Гоголь пробыл за границей всего лишь три месяца и поспешно вернулся обратно. Как можно судить по некоторым весьма немногочисленным письмам, состояние его духа за этот срок времени было очень смутное. Его охватило знакомое нам непонятное волнение, которое выражалось теперь в сетованиях на Бога, зачем Он, создав такое единственное или, по крайней мере, редкое в мире сердце, как его, создав такую душу, пламенеющую жаркой любовью ко всему высокому и прекрасному, облек ее в такую грубую оболочку? Гоголь, как будто угадывая, что о нем будет говорить потомство, спрашивал Бога, зачем он допустил в его душе такую страшную смесь противоречий, упрямства, дерзкой самонадеянности и самого униженного смирения?

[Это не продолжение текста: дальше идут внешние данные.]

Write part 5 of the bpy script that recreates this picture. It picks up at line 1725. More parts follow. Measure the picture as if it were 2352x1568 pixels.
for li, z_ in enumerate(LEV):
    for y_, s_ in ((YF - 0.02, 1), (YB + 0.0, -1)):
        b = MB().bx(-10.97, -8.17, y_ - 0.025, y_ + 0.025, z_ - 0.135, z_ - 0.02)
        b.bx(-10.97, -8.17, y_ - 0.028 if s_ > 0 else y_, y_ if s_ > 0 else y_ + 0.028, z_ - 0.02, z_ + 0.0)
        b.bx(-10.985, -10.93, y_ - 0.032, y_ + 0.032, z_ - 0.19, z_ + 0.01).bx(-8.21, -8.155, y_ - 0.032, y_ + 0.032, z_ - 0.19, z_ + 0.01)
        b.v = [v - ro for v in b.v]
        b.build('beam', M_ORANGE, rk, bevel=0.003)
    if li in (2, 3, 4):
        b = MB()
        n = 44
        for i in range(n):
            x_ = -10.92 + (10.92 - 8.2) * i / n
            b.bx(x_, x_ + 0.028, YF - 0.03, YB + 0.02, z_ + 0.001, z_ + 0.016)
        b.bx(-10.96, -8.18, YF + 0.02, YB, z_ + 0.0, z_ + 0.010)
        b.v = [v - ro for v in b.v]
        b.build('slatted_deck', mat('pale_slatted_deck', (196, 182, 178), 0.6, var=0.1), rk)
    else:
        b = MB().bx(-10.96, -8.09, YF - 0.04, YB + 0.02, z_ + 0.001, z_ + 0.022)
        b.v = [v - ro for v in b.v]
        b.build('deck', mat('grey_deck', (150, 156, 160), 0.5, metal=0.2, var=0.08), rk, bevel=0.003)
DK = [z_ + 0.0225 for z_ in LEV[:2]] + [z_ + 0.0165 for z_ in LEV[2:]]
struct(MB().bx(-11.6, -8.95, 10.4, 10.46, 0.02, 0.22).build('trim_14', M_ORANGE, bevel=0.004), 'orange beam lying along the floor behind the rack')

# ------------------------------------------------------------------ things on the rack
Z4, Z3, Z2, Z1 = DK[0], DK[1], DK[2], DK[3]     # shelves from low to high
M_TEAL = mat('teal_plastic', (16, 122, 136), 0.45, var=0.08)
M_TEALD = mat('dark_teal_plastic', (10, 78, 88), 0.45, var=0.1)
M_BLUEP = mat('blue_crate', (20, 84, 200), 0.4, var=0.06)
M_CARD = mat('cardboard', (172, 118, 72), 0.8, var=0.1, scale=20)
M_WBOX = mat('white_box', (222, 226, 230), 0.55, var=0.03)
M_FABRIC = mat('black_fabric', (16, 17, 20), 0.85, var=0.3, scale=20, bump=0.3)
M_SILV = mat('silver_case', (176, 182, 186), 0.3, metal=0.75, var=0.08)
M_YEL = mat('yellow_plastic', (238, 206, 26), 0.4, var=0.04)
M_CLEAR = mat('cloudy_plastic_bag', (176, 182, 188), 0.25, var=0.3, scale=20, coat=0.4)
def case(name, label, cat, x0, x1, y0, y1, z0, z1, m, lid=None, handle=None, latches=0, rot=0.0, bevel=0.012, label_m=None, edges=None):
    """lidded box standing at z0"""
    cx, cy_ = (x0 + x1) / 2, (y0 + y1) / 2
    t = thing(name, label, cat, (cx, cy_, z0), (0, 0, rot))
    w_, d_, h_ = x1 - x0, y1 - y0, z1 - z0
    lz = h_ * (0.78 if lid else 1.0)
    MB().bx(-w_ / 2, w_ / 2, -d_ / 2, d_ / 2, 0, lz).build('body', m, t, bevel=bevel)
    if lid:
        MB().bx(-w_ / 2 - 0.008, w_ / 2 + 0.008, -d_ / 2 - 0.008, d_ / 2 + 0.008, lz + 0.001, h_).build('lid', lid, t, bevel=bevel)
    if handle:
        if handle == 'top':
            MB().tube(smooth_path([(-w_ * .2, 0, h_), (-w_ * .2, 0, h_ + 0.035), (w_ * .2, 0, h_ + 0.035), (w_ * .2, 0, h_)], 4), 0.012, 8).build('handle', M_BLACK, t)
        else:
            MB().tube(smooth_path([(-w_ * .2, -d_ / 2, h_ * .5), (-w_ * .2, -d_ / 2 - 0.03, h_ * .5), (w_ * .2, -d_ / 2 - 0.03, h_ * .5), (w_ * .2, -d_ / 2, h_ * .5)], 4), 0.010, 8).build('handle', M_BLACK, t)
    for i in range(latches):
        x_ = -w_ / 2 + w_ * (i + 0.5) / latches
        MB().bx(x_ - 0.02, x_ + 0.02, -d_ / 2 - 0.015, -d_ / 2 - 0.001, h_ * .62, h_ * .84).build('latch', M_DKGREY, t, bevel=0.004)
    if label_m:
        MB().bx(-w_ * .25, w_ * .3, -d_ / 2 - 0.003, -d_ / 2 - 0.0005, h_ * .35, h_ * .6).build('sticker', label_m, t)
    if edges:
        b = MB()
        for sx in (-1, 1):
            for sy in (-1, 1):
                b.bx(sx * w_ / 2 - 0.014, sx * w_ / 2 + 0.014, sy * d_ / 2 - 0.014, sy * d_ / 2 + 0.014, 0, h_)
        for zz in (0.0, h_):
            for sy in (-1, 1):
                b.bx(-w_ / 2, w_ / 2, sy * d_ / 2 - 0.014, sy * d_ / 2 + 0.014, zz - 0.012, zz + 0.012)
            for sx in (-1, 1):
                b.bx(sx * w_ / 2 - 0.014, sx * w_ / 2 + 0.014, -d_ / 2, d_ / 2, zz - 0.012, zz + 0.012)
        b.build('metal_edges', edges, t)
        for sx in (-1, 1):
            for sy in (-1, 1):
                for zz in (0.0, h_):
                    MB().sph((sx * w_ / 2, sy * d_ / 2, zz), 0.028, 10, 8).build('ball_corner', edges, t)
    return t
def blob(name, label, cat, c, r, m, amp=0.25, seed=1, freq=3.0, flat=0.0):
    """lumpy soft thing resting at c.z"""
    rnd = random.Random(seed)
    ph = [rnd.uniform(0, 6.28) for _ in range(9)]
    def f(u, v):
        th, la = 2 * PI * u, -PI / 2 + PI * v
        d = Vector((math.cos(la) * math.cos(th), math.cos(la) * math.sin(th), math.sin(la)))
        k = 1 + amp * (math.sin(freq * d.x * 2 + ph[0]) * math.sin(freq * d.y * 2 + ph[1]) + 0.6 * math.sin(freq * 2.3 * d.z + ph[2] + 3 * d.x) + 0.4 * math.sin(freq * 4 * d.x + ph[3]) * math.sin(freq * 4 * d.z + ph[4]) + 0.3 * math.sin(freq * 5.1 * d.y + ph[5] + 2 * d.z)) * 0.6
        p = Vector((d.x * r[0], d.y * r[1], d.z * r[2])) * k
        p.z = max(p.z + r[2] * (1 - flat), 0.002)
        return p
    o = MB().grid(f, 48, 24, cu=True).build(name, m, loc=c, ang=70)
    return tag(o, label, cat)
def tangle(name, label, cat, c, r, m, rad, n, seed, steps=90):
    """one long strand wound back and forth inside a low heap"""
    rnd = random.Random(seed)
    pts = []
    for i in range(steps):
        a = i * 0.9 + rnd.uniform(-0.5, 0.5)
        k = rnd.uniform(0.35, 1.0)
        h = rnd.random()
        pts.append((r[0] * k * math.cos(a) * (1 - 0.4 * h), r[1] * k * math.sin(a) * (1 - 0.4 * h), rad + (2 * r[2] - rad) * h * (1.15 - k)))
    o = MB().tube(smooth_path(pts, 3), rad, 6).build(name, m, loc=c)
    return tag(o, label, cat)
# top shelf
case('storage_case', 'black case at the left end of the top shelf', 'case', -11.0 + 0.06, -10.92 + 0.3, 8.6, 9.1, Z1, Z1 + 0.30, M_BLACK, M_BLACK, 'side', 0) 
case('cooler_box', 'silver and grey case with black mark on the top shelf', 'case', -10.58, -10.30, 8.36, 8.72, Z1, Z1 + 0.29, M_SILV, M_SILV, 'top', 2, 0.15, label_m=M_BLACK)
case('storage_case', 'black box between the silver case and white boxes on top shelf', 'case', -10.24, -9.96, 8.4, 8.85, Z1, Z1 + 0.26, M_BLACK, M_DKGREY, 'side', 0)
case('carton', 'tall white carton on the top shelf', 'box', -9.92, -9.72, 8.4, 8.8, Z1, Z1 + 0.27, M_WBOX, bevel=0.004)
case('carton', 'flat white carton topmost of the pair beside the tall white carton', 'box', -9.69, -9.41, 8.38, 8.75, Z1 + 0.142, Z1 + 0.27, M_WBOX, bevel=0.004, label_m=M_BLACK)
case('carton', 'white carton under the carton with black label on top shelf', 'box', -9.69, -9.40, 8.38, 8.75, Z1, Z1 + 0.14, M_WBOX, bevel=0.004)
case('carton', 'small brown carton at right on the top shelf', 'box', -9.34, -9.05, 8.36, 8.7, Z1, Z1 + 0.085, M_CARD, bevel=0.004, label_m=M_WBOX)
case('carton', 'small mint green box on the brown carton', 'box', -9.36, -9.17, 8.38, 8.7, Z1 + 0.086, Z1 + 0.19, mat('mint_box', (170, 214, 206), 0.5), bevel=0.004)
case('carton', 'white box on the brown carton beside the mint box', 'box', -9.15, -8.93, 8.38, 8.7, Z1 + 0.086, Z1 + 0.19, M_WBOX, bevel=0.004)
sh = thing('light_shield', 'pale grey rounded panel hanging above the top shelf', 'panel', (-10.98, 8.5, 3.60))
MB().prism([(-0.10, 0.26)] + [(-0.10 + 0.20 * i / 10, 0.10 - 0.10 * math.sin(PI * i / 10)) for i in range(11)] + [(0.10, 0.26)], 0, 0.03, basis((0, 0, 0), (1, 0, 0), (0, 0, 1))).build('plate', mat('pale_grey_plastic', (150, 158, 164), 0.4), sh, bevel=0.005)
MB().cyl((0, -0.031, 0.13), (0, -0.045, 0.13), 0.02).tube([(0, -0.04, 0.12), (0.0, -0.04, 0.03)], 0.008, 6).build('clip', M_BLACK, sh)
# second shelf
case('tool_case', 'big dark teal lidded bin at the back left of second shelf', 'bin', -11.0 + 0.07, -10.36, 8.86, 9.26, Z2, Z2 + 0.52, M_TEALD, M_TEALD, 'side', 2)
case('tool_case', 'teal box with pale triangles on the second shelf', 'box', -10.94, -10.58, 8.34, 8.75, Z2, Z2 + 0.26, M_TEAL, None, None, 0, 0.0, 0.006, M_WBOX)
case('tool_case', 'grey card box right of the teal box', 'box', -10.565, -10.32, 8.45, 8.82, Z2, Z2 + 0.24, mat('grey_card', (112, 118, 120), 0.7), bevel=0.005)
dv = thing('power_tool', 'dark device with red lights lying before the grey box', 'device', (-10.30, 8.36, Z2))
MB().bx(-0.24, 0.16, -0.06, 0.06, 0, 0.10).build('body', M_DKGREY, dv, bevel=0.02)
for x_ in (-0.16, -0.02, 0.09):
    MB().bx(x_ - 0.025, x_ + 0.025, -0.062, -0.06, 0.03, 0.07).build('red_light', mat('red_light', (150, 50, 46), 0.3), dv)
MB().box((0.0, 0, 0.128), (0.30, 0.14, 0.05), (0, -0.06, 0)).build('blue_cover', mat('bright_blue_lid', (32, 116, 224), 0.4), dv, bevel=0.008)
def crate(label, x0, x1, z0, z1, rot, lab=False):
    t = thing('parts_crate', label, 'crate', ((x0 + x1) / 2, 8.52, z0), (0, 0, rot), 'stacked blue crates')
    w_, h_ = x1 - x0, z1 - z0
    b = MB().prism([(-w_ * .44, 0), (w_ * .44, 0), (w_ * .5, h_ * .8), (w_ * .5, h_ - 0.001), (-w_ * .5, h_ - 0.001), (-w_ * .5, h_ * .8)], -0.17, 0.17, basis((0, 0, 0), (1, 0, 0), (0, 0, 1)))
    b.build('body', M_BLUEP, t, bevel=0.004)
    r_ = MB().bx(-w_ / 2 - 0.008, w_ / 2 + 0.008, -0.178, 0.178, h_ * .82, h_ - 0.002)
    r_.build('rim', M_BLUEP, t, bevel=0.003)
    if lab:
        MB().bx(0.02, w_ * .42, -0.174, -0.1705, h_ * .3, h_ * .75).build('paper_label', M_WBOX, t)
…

Но смена впечатлений все-таки свое дело сделала. Новая обстановка и новые люди заинтересовали Гоголя, и он в письмах своих к матери очень подробно и спокойно рассказывал о том, что ему пришлось видеть нового в Любеке и Гамбурге, двух городах, дальше которых он и не поехал. Впрочем, мечта и в данном случае значительно опередила действительность. Он ожидал от чужих стран большего. Он думал, что любопытство его будет разгораться постепенно. «Ничего не бывало. Я въехал (в Любек) так, как бы в давно знакомую деревню, которую привык видеть часто. Никакого особенного волнения не испытал я». Но в этом отсутствии волнения, быть может, и заключался самый осязательный и благотворный результат путешествия. Гоголь сам это чувствовал, когда писал матери, что теперь он в силах занять в Петербурге предлагаемую должность, что новые занятия дадут силу его душе быть равнодушнее и невнимательнее к мирским горечам. Наш странник, по-видимому, настолько успокоился, что был даже в состоянии довольно трезво обсудить свой собственный поступок. «Вот вам мое признание, – писал он матери по поводу своей первой поездки, – одни только гордые помыслы юности, проистекавшие, однако ж, из чистого источника, из одного только пламенного желания быть полезным, не будучи умеряемы благоразумием, завлекли меня слишком далеко»[16]. Тот же трезвый тон слышится и через месяц, когда Гоголь уже решил поскорей вернуться восвояси. «В скором времени я надеюсь определиться на службу, – писал он матери. – Тогда с обновленными силами примусь за труд и посвящу ему всю жизнь свою. Может быть, Богу будет угодно даровать мне возможность загладить со временем мой безрассудный поступок»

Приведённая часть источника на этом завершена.